لكن دين الإسلام إنما يتم بأمرين أحدهما معرفة فضل الأئمة وحقوقهم ومقاديرهم وترك كل ما يجر إلى ثلمهم والثاني النصيحة لله سبحانه ولكتابه ولرسوله ولأئمة المسلمين وعامتهم وإبانة ما أنزل الله سبحانه من البينات والهدى ولا منافاة –إن شاء الله - بين القسمين لمن شرح الله صدره وإنما يضيق عن ذلك أحد رجلين رجل جاهل بمقاديرهم ومعاذيرهم أو رجل جاهل بالشريعة وأصول الأحكام
 
“Agama Islam dapat sempurna dengan dua perkara:
Pertama: mengenal keutamaan para imam, hak-hak mereka, kedudukan mereka dan meninggalkan sesuatu yang mengantarkan celaan terhadap mereka.

Kedua: nasehat bagi Allah Azza wa Jalla, kitab-Nya, rasul-Nya, para Imam kaum muslimin dan keumuman kaum muslimin. Dan menjelaskan apa yang diturunkan Allah Azza wa Jalla berupa penjelasan dan hidayah. Dan tidak ada pertentangan –insya Allah- antara dua poin tersebut bagi orang yang dilapangkan dadanya oleh Allah Azza wa Jalla. Hanya saja yang merasa sempit dadanya salah satu dari dua orang: seorang yang jahil tentang kedudukan dan udzur yang diberikan kepada mereka dan seorang yang jahil tentang syari’at dan prinsip-prinsip dalam hukum (Islam).” (al-Fatawa al-Kubra: 3/177-178).

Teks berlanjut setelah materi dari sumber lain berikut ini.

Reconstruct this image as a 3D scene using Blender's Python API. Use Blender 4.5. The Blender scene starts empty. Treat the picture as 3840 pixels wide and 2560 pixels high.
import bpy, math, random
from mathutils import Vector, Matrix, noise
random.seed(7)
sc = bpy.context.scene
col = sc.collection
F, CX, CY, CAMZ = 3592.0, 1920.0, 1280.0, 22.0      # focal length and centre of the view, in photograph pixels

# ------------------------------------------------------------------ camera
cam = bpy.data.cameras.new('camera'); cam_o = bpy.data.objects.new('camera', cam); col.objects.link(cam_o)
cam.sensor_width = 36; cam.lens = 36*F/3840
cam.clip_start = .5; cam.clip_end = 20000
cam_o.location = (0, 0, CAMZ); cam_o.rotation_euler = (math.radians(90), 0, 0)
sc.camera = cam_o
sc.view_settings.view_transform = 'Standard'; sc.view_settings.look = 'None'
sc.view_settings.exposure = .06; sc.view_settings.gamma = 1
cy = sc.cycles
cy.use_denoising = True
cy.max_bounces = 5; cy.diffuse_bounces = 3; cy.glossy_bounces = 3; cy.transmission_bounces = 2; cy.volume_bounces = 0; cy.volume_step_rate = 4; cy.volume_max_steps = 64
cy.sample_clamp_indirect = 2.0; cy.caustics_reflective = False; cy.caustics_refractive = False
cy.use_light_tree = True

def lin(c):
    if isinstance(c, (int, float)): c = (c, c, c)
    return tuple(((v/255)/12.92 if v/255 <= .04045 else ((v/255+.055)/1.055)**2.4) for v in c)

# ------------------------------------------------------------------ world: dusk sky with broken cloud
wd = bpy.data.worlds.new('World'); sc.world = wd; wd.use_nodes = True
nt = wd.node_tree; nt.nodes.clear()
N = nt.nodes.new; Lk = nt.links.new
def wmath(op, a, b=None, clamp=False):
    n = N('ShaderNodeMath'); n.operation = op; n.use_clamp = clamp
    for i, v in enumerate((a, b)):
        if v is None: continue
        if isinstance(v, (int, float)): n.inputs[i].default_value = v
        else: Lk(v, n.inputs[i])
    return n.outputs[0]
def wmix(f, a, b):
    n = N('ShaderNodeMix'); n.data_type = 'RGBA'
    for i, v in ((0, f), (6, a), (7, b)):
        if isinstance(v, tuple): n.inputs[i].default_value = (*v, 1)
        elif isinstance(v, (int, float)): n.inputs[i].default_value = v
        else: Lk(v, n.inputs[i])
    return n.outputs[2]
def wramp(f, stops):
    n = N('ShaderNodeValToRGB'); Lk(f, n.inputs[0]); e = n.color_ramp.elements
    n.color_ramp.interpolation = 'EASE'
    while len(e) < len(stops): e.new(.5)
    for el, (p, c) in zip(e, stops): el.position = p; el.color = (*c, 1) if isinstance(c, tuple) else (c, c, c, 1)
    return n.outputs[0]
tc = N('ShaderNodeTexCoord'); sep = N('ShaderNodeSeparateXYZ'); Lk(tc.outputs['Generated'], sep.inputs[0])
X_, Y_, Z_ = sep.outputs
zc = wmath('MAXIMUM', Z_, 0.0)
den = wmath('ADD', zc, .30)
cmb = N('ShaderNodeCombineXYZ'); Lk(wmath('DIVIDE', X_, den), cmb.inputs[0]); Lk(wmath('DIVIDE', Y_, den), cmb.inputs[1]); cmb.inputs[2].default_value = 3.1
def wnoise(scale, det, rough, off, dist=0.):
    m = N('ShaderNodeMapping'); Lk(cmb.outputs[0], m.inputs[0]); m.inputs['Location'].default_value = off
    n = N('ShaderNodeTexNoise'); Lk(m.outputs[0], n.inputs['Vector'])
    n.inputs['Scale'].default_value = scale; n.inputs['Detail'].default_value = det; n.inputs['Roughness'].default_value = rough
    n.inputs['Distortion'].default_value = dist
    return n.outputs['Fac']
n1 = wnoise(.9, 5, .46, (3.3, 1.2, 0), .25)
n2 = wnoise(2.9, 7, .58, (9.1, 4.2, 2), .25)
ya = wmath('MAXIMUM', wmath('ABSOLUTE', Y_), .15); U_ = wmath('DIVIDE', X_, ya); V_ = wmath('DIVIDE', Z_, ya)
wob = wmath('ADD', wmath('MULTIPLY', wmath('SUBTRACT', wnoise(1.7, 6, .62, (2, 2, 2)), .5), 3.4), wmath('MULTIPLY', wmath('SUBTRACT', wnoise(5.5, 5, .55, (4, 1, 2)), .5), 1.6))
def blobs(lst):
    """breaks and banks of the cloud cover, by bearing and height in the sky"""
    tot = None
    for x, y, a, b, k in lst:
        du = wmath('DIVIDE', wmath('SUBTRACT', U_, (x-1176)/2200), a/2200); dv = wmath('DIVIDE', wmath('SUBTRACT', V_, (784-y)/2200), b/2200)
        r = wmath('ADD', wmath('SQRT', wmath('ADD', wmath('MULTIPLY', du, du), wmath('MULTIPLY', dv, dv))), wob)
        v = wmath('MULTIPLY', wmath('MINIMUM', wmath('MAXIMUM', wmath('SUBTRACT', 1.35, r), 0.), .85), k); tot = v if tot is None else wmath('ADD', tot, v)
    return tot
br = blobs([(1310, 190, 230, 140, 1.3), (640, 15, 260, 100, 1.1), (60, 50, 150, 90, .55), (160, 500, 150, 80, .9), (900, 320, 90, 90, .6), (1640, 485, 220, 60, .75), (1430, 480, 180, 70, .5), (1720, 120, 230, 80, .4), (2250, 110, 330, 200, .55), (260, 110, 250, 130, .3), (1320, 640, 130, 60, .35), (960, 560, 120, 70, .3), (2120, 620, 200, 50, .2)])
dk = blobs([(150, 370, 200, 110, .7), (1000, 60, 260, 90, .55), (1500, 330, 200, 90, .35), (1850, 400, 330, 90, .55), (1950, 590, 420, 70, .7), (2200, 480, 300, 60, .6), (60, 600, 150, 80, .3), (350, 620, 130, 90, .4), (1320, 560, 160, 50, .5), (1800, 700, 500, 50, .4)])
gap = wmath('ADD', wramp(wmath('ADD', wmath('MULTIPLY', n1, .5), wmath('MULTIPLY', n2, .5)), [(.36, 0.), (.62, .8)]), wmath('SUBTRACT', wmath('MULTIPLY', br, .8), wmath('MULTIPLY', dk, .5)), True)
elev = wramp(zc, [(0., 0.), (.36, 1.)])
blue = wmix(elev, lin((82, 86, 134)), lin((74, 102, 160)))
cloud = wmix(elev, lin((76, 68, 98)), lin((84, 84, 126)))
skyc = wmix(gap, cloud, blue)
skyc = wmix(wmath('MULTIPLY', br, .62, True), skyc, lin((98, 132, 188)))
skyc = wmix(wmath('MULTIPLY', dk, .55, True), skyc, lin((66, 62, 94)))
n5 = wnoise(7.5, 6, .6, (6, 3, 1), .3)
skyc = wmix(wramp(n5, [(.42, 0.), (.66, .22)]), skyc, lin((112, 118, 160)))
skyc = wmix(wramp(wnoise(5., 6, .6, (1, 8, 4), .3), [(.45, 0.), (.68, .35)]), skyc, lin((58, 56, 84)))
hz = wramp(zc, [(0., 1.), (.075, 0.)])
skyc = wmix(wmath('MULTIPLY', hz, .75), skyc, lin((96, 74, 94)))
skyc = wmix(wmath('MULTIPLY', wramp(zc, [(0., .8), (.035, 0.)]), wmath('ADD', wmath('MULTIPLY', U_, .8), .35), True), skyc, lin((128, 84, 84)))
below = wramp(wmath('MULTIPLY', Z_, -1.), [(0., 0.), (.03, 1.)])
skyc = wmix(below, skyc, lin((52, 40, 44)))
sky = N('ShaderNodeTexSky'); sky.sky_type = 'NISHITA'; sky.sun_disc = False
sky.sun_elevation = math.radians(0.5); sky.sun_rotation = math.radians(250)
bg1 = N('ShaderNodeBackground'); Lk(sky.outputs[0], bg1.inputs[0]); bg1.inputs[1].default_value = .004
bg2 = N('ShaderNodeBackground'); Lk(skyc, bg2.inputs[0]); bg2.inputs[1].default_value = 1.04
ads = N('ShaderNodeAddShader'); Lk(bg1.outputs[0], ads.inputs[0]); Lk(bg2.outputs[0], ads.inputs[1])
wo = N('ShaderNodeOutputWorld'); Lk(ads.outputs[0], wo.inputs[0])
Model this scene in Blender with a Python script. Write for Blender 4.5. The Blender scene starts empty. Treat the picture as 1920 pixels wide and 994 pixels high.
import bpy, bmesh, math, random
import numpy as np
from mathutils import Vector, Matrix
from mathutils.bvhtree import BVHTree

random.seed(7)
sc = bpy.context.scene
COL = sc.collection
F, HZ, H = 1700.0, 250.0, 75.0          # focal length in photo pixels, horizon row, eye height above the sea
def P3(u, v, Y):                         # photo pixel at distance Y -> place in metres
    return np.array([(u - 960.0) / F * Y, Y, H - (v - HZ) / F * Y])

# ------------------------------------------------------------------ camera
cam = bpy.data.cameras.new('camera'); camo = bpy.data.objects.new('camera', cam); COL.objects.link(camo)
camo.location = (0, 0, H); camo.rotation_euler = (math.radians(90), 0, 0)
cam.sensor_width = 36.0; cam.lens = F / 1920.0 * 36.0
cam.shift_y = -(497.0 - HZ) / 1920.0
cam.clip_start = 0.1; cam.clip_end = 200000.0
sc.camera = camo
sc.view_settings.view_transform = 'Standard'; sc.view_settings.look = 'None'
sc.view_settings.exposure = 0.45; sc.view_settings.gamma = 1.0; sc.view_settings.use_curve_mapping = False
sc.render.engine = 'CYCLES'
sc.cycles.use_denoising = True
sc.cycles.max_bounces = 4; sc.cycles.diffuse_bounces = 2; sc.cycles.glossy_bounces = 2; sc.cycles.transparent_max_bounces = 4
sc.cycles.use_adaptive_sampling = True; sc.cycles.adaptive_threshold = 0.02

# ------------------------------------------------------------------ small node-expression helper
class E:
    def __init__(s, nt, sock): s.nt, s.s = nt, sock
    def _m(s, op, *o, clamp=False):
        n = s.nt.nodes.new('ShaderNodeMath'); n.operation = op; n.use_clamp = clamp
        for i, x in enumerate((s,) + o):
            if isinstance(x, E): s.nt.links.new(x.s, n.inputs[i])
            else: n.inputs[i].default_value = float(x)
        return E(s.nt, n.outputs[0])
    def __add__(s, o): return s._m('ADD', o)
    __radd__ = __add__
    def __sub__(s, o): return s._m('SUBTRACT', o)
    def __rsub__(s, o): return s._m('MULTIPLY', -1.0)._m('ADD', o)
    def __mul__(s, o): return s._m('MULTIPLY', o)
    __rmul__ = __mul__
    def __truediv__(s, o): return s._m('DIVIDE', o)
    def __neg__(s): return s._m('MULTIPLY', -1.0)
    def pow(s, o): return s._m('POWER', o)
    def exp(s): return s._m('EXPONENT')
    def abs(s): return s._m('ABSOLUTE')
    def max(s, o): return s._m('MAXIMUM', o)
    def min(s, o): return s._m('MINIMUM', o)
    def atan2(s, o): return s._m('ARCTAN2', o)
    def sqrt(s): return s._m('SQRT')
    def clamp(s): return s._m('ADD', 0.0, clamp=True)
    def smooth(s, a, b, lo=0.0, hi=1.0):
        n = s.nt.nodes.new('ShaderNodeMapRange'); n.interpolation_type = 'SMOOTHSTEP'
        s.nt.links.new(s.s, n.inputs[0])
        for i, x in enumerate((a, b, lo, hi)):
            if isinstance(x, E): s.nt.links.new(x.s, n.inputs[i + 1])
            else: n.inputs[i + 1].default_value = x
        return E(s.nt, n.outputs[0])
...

Ada sebagian kaum muslimin yang tidak mengerti tentang hakikat dakwah Ahlus Sunnah, lalu melontarkan berbagai tuduhan kepada Ahlus Sunnah dengan gelar “Dakwah Haddadiyyah”, lalu mentahdzir kaum muslimin darinya. Namun sebaliknya mereka memberikan pujian kepada para pembela Ihya At-Turots, mentazkiyahnya, bahkan menggelarinya dengan gelar “Buku Emas”. Hal ini disebabkan karena orang yang menuduh tersebut tidak mengerti tentang prinsip-prinsip Ahlus Sunnah wal-jama’ah itu sendiri. Semoga Allah memberi hidayah kepadanya dan menyelamatkan kaum muslimin dari kejahatannya.